Dit boek geeft een wel heel schrijnend beeld van het vele leed in de oude Sovjet-Unie: de nog doorwerkende invloed van de Stalin-terreur, de vele omwentelingen tijdens en na Gorbatsjov, de oorlog en terreur in Tsjetsjenie, Afghanistan, Armenie, Wit-Rusland, de terreur onder Poetin, de Tsjetsjeense aanslagen in Moskou, de totale wanhoop van velen die de illusies van het communisme verloren en daar alleen leegte en armoede voor terugkregen. Dat traumatische leed wordt niet in generieke termen opgeschreven, maar via individuele levensverhalen overgebracht: dat maakt het nog krachtiger en concreter. Door de bizarre raadsels in die verhalen, en de vele contrasten tussen die verhalen, krijg je ook wat meer gevoel voor de onbegrijpelijke chaos in de voormalige Sovjet-landen. Je begrijpt nu beter en concreter hoe ingewikkeld en niet te bevatten het allemaal is. En bovendien werpen die verhalen een even onthustend als fascinerend licht op 'de menselijke ziel'. Zelf ben ik een brave en oppassende burger, met brave gevoelens zoals die normaal zijn in een veilige omgeving. Maar hier zijn mensen aan het woord die door het extreme karakter van wat hen overkomt alle braafheid, oppassendheid en begrenzing verliezen, waardoor ze verbijsterende dingen doen en nog verbijsterender dingen voelen. Dat is schrikwekkend, maar ook leerzaam: het leert je weer eens wat de omgeving voor vreselijks kan doen met het menselijke karakter en het menselijk lot, en hoe dun de lijn is tussen een vredig bestaantje en de totale instorting van alle houvast. Dat is tegelijk soms ook fascinerend en imponerend: het heilig geloof in "iets groots" van diverse oud-communisten - en hun bereidheid daar hun leven voor te geven- is behalve funest soms ook bewonderenswaardig, de wijze waarop sommige personen ondanks alles TOCH in ultieme liefde en vervulling blijven geloven is dat ook.

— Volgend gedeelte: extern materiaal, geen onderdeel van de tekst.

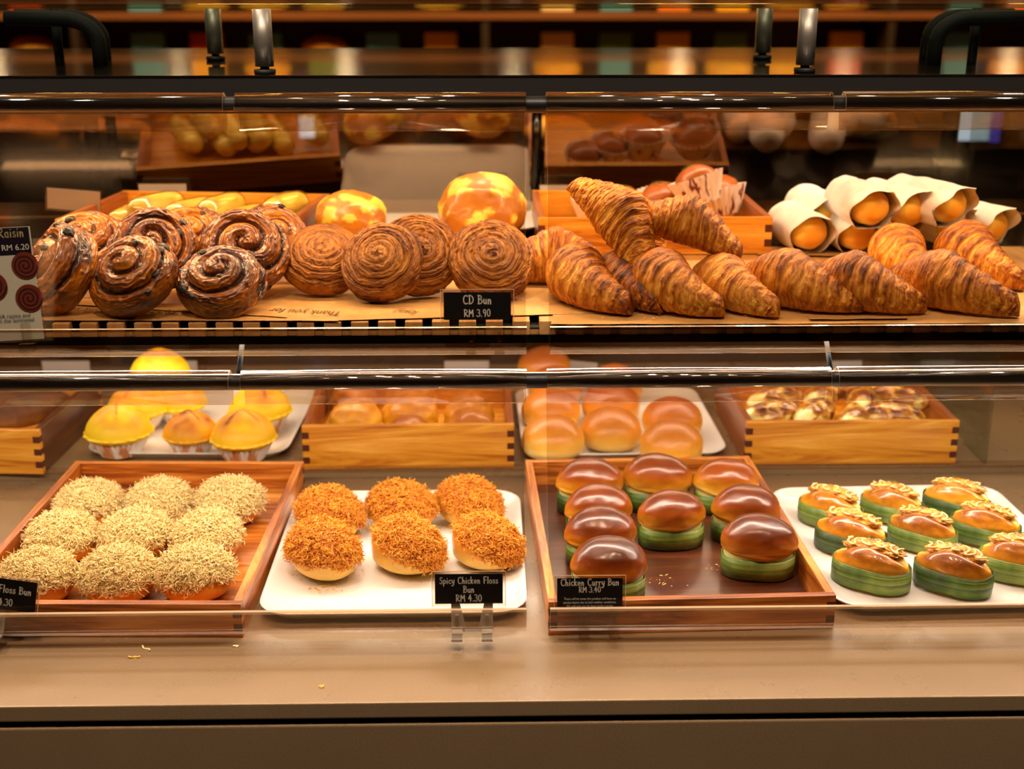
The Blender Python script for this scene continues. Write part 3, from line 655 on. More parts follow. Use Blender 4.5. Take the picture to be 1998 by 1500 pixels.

Bovendien is het boek zeer imponerend door zijn taalgebruik. Zo vertelt iemand als volgt over een vrouw, die jaren in de kampen heeft gezeten en later merkt dat dit kwam doordat ze aangegeven was door een met haar bevriende buurvrouw. Dit verbijsterende fenomeen wordt als volgt verteld: "Begrijpt u zoiets? Ik niet. Die vrouw ook niet. Ze ging naar huis en hing zich op. (Ze zwijgt). Ik ben atheiste. Ik heb God veel vragen te stellen". Die laatste twee zinnen vind ik echt meesterlijk in hun beknoptheid en verstilde wanhoop: geen lange jammerklacht, alleen de behoefte vragen te stellen aan een niet-bestaande God. Prachtig vind ik ook de volgende passage: "Melancholie overvalt iedereen, net als de pest. Je rijdt in de trein, kijkt uit het raam en wordt triest. Rondom is alles prachtig mooi, je kunt je ogen er niet van afhouden, maar de tranen rollen over je wangen, en je weet niet wat je overkomt. Ja, de beroemde Russische weemoed... Zelfs als een mens alles lijkt te bezitten, ontbreekt hem toch nog iets". Mooie zinnen, die bij Dostojevsky of Tsjechov niet zouden misstaan. Maar ze worden nog pregnanter door hun context: de melancholie hier wordt gevoeld door een Russische schone, die haar man en drie kinderen verlaat voor een levenslang veroordeelde beestachtige moordenaar, omdat die lijkt op een man die ze in haar dromen ooit zag. Dat maakt die melancholie flink wat ambivalenter, ingewikkelder en moeilijker te begrijpen, ook voor de vrouw in kwestie zelf. En voor de verlaten man al helemaal, zou je zeggen, maar het verbluffende is juist dat HIJ de bovenstaande woorden uitspreekt, en dus toch, als benadeelde partij, woorden zoekt voor het onverwoordbare gevoel dat zijn vrouw van hem wegdreef. Even later barst hij zelfs in snikken uit, omdat hij het zo onrechtvaardig vindt dat niemand zijn weggelopen vrouw begrijpt....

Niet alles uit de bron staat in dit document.